Great post, Steady. You picked a great DB name because I can always count on you to show me "the straight line"
Thanks for the refresher on your earlier post. It also led me to look at my own back then. Lost my way.
Here is what jumped out at me when I re-read this morning. These are things I can ACT on.
Originally Posted By: Steady
Search your heart and figure this out. Why do you want her back?
And you also have most of the answer...
Originally Posted By: Steady
You are still defining yourself based on the approval of others - specifically her. If she comes back she will validate you as being good. You are aiming for self validation regardless of the opinions of others. When you reach that point you won't have the above question anymore.
My question for myself is "Why do I believe that the opinion of others is more accurate and 'correct' than my own? Why have I placed her opinion/acceptance/value of me above my own? Why don't I trust or value my own opinion of my value?"
Is it this/- "This person loves me. They see the true worth of me. Therefore,if I fail in their eyes and/or they love me less, my value/worth is lower"
Originally Posted By: Steady
Is it her pattern? Was it the pattern which brought her to you?

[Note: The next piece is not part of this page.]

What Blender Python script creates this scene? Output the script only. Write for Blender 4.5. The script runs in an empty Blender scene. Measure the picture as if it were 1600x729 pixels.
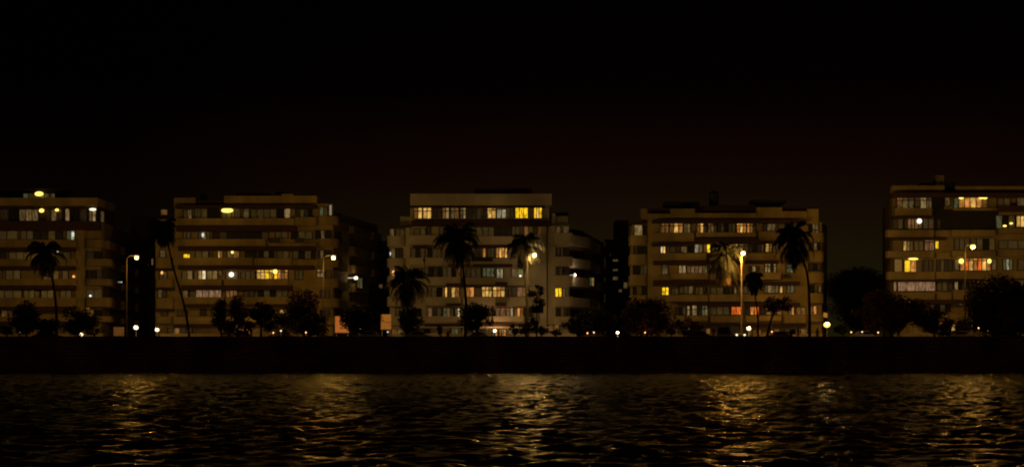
import bpy, bmesh, math, random
import numpy as np
from mathutils import Vector, Matrix
R = math.radians
SC = bpy.context.scene
C = SC.collection
random.seed(7); rng = np.random.default_rng(7)

# ------------------------------------------------------------------ camera
F = 2600.0; H = 3.0; HOR = 546.0            # focal length in photo pixels, eye height, horizon row
cd = bpy.data.cameras.new('camera'); cam = bpy.data.objects.new('camera', cd); C.objects.link(cam)
cam.location = (0, 0, H); cam.rotation_euler = (R(90), 0, 0)
cd.sensor_width = 36; cd.lens = 36 * F / 1600; cd.shift_y = (HOR - 364.5) / 1600
cd.clip_start = 0.5; cd.clip_end = 6000
SC.camera = cam

# ------------------------------------------------------------------ night sky: town glow low over the horizon
w = bpy.data.worlds.new('World'); SC.world = w; w.use_nodes = True
nt = w.node_tree; nt.nodes.clear()
def N(t, kind, **kw):
    n = t.nodes.new(kind)
    for k, v in kw.items(): setattr(n, k, v)
    return n
wo = N(nt, 'ShaderNodeOutputWorld'); bg = N(nt, 'ShaderNodeBackground'); tc = N(nt, 'ShaderNodeTexCoord')
sx = N(nt, 'ShaderNodeSeparateXYZ'); rp = N(nt, 'ShaderNodeValToRGB')
nt.links.new(tc.outputs['Generated'], sx.inputs[0])
az = N(nt, 'ShaderNodeMath', operation='SUBTRACT'); az.inputs[1].default_value = 0.10
az2 = N(nt, 'ShaderNodeMath', operation='MULTIPLY')
az3 = N(nt, 'ShaderNodeMath', operation='MULTIPLY_ADD'); az3.inputs[1].default_value = -7.0; az3.inputs[2].default_value = 1.0
az4 = N(nt, 'ShaderNodeMath', operation='MAXIMUM'); az4.inputs[1].default_value = 0.25
nt.links.new(sx.outputs['X'], az.inputs[0])
nt.links.new(az.outputs[0], az2.inputs[0]); nt.links.new(az.outputs[0], az2.inputs[1])
nt.links.new(az2.outputs[0], az3.inputs[0]); nt.links.new(az3.outputs[0], az4.inputs[0])
mz = N(nt, 'ShaderNodeMath', operation='MULTIPLY'); mz.inputs[1].default_value = 4.0
nt.links.new(sx.outputs['Z'], mz.inputs[0]); nt.links.new(mz.outputs[0], rp.inputs[0])
cr = rp.color_ramp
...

Yes, it was. (Still is,apparently.) Her ex-fiance (they had bought a house together and she had a wedding dress already) became controlling and verbally abusive as his alcohol pattern increased. She had broken off the engagement. They also had a non-physical R by that time. She swears it was never P at all. Odd for a PT/WOA person to be in that R, eh? So yeah I got her right out of a bad R. In fact, she moved right in with me before she was even "moved out" of there. When he chased her down the freeway with his car was the deal breaker. She drove straight to my place. We've been together since then.
Originally Posted By: Steady
now we have something to work on about you. Is this your pattern? If it is then why do you pick women who will ultimately abandon you for someone else? What pattern did you learn which you are now reliving over and over again.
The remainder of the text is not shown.